Citigroup is another interesting government owned name. In the week in which the company seems to be making progress defending itself against Terra Firma regarding the takeover of EMI we can see steady and strong institutional buying. In the last 2 years the proportion of Citi shares made available by institutions to borrow has increased from 1bn to 4.5bn, which is now 20.3% of all shares. The US government has been trying to sell its stake and it looks like a good portion is being bought by institutions, which bodes well for the company given the long term time horizon adopted by investors who lend. Very little of this is being borrowed.

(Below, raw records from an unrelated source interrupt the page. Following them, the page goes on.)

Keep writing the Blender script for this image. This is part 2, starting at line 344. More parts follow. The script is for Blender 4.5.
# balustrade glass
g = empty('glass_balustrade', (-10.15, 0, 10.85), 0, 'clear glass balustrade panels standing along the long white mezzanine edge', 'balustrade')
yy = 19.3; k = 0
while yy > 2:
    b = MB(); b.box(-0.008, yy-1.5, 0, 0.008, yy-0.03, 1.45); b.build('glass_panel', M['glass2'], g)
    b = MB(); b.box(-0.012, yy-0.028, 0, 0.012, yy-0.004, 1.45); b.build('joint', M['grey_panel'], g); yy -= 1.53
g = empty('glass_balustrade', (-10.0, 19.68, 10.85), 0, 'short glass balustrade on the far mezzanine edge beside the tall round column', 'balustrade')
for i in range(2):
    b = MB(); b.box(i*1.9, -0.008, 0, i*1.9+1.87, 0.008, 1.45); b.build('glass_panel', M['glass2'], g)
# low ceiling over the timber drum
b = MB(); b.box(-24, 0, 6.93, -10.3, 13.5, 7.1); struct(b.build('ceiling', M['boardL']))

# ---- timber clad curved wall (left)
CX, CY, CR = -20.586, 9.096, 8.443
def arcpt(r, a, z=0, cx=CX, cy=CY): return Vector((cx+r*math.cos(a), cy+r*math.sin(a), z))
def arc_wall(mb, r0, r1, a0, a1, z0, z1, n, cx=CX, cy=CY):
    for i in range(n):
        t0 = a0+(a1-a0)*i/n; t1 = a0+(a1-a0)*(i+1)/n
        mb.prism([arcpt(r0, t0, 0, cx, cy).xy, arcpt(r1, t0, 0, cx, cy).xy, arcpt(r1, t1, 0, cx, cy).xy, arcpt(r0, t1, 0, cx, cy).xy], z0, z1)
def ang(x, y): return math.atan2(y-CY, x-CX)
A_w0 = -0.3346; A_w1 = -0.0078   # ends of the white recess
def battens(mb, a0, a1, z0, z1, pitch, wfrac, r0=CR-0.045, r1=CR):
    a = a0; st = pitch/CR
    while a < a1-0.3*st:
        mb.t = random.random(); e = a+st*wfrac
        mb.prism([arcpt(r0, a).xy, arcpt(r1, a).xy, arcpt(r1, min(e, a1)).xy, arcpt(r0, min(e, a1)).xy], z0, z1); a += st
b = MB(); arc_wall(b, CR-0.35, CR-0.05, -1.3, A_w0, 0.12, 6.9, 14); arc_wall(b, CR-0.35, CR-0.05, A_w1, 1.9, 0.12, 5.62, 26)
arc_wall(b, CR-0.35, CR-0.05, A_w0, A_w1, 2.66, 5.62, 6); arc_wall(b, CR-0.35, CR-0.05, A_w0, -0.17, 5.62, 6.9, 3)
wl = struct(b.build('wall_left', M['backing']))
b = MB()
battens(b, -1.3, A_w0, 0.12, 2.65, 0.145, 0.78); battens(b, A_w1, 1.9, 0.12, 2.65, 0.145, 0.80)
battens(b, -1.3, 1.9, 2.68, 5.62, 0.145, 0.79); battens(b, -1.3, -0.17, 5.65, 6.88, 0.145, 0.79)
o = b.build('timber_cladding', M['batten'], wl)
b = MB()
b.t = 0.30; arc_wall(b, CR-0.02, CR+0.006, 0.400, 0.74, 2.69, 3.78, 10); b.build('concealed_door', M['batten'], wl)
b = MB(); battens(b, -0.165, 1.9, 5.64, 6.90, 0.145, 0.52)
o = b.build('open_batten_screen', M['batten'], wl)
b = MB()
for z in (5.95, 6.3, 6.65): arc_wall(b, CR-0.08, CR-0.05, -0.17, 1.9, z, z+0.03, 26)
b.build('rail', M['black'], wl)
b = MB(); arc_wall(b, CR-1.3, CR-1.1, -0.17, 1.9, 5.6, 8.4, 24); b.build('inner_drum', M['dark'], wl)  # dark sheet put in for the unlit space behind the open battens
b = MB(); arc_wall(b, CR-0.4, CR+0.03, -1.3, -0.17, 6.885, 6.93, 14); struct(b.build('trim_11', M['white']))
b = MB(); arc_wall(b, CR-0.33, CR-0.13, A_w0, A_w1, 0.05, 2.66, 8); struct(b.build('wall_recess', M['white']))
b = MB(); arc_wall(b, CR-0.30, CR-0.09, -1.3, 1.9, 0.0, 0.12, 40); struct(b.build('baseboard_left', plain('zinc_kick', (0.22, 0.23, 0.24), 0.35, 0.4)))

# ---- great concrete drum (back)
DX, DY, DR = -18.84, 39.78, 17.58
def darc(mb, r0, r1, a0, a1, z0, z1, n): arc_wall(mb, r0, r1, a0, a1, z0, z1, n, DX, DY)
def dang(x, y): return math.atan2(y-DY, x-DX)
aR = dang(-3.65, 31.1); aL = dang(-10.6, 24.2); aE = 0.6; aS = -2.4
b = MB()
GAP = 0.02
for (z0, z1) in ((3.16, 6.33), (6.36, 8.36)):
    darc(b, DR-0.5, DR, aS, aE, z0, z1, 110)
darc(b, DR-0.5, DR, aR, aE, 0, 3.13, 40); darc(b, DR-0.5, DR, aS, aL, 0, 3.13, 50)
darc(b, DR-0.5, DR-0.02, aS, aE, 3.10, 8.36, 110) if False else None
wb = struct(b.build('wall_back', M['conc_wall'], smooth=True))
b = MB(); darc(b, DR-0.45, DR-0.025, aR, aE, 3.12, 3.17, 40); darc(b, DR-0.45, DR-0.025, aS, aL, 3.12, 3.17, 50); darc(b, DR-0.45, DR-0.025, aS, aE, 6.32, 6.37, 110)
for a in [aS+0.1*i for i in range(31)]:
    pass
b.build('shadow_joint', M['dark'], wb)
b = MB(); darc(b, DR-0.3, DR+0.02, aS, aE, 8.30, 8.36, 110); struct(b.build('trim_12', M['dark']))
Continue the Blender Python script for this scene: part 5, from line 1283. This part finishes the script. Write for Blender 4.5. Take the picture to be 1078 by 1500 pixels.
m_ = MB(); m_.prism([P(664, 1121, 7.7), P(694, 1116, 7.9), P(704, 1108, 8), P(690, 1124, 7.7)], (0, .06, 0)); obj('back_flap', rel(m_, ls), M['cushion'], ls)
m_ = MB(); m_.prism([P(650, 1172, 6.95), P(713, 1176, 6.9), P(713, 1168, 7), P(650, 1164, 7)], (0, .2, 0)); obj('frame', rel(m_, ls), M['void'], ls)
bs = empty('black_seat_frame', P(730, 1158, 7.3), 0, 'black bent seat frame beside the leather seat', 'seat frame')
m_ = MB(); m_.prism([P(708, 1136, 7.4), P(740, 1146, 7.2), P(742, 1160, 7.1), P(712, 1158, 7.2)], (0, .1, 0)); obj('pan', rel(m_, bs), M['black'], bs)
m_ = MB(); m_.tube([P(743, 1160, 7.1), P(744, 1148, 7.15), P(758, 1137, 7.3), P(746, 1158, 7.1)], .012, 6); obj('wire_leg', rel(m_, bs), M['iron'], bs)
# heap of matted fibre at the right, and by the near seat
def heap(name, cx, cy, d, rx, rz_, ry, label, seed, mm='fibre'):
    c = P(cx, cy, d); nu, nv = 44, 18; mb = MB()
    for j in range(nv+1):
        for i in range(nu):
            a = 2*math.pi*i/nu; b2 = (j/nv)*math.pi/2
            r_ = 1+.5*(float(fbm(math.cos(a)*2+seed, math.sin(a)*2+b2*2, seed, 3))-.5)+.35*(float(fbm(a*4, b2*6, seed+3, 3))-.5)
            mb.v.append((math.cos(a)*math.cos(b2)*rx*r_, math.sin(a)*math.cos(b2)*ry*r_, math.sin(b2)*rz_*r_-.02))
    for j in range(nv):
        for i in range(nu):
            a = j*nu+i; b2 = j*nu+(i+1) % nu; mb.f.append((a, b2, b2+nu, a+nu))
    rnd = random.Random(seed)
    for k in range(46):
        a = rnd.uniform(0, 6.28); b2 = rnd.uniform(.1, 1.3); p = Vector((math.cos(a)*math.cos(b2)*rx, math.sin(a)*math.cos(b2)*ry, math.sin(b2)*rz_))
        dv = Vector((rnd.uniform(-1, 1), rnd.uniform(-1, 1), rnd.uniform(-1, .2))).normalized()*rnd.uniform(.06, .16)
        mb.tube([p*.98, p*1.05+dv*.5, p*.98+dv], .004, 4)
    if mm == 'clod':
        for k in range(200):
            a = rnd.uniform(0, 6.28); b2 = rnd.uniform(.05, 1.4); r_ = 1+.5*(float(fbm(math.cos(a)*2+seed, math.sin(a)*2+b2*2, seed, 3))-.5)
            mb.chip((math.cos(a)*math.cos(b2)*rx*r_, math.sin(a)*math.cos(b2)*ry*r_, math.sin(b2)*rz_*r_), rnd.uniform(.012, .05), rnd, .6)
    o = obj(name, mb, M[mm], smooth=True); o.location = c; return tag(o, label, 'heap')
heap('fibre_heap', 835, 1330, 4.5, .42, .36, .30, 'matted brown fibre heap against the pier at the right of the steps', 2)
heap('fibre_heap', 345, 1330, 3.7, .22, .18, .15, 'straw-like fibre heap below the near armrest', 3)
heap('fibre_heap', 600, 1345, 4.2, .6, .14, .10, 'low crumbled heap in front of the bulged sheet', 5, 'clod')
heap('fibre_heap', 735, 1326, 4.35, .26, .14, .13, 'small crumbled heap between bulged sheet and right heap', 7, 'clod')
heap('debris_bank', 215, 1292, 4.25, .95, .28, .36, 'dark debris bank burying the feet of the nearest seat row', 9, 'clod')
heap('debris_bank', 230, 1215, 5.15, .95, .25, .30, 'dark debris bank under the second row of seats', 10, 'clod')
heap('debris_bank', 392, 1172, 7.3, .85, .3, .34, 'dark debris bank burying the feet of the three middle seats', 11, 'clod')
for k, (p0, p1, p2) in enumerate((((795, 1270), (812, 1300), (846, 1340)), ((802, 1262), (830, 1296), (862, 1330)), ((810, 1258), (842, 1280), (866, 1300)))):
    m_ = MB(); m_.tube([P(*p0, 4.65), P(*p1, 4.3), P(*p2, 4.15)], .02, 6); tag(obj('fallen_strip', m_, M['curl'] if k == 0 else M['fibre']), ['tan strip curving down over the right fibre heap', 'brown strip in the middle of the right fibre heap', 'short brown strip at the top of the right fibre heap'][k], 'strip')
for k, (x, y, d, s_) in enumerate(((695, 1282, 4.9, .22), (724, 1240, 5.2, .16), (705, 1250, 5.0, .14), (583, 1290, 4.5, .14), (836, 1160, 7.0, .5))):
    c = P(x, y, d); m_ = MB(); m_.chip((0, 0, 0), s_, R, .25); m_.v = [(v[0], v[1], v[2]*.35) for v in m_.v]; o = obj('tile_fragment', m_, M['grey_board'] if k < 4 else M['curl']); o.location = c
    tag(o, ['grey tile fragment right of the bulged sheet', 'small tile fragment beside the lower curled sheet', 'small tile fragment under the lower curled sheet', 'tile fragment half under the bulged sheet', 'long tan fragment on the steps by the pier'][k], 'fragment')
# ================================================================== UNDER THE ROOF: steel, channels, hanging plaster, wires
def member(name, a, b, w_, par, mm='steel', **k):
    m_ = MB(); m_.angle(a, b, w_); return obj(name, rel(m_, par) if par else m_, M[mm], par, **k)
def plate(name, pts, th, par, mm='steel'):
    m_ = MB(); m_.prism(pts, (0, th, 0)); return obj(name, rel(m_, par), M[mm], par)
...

Turn to the two UK banks in Government ownership. We see an increase in institutional ownership, particularly in the case of RBS. Eight hundred million shares have moved into the hands of institutional funds who lend, which is almost 6% of the company. The Treasury still owns over 80% and short selling is miniscule.

Lloyds Banking Group announced results this week, which some commentators described as rather mixed and lacking in detail. Lending funds have been buying more LLOY but not as aggressively as RBS indicating their preference for the latter firm. They own 12% of LLOY but this has not increased much over the last few months and it’s worth noting that LLOY has a much smaller government stake at 41%. Short selling is also low at 0.1% of total shares in LLOY but this did increase into this week’s results by 23%.